Sears Island Development Area Jill Howell Photo
Soil Matters
The Maine Geological Survey reports that the last glacier to cover Maine began to recede 21,000 years ago and that the coast, including Sears Island, was clear of ice and ocean some 12,000 years in the past. This means that thousands of years ago the soil MDOT proposes to remove from Sears Island began the dynamic process of combining minerals, organic matter, air, freshwater and life forms under the watchful eyes of the Penobscot Nation ancestors known as People of the Dawn, wooly mammoths, giant beavers, and ancient tundra vegetation.
Over the course of these several thousand years, the soil to be removed from Sears Island created a powerful living ecosystem on the island, what some call a “living skin.” The Earth Microbiome Project finds that “there are hundred-of-thousands of species in a handful of healthy soil.” National Geographic soil scientists report that this massive number of species in soil, “all interact to keep their soil habitat healthy and productive.”
Soil captures climate changing carbon and in aggregate reportedly holds more carbon than all terrestrial plant life on the planet.
Research titled, “The role of soil in defining planetary boundaries and the safe operating space for humanity,” reports that “soils are one of the most complex and diverse ecosystems in the world, hosting a quarter of the planet’s total biodiversity.” The report explains that, “Soil simultaneously acts as both a source and sink of CO2, and thus plays a critical role in climate change.”
This research concluded, “Soils are a master variable for regulating the critical Earth-system processes within the planetary boundaries framework, with no other single variable playing such a strategic role across a broad range of the Earth-system processes.”
Compared to Mack Point
The Sprague Alternative for offshore wind development at Mack Point requires very little soil disturbance and the already compacted, industrial soil that would need to be moved contains a far less robust ecosystem than the undisturbed soils on Sears Island.
Broken State Promise
This understanding of the vital role soil plays for humans and the planet prompted agreement among those involved in the Sears Island Planning Initiative (SIPI) that no soil harvesting should ever occur on Sears Island. During Offshore Wind Port Advisory Group meetings, MDOT representatives repeatedly promised to uphold the SIPI agreement when siting an offshore wind manufacturing facility. MDOT representatives now ignore that unequivocal agreement to never harvest soil on Sears Island.

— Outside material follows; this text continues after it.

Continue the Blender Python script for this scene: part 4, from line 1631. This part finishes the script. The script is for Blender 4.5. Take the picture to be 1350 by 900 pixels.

Unusually Deep Sears Island Soil
Soil in the Sears Island development area appears to be unusually deep for a coastal site where bedrock is often present at or near the surface. The Maine Geological Survey of Sears Island reports finding, “till greater than 78 feet deep on the western shore.” The “Natural Resource Inventory” compiled for Friends of Sears Island by Alison Dibble and Jake Maier observed that this unusual depth of soil “suggests that tree growth may benefit from unusually deep root penetration, compared to other coastal sites…”
Construction nears completion of the University of Idaho’s $25 million Deep Soil Ecotron, created to better understand the role of deep soil “across multiple systems” in addressing human health and sustainable energy.
Image the stories that Sears Island’s thousands-of-years-old, uniquely deep coastal soil could tell. This soil witnessed now-extinct mammals roaming a tree-less tundra after the glacier retreat, rising and falling ocean levels, ancient human tribes sharing sustenance in the species-rich environment, forest communities rising from organic deposits. Sears Island soil deserves respect and appreciation. It epitomizes deep ecology.
Conclusion
The extent of soil removal at Sears Island to accommodate the proposed manufacturing facility there, and the ecological significance of that soil, rises to the top or near the top of the long list of reasons why Maine should prefer Mack Point for an offshore wind manufacturing site, not Sears Island, if any such facility is built in Penobscot Bay.
Isn’t it time to re-calibrate Maine’s offshore wind plans?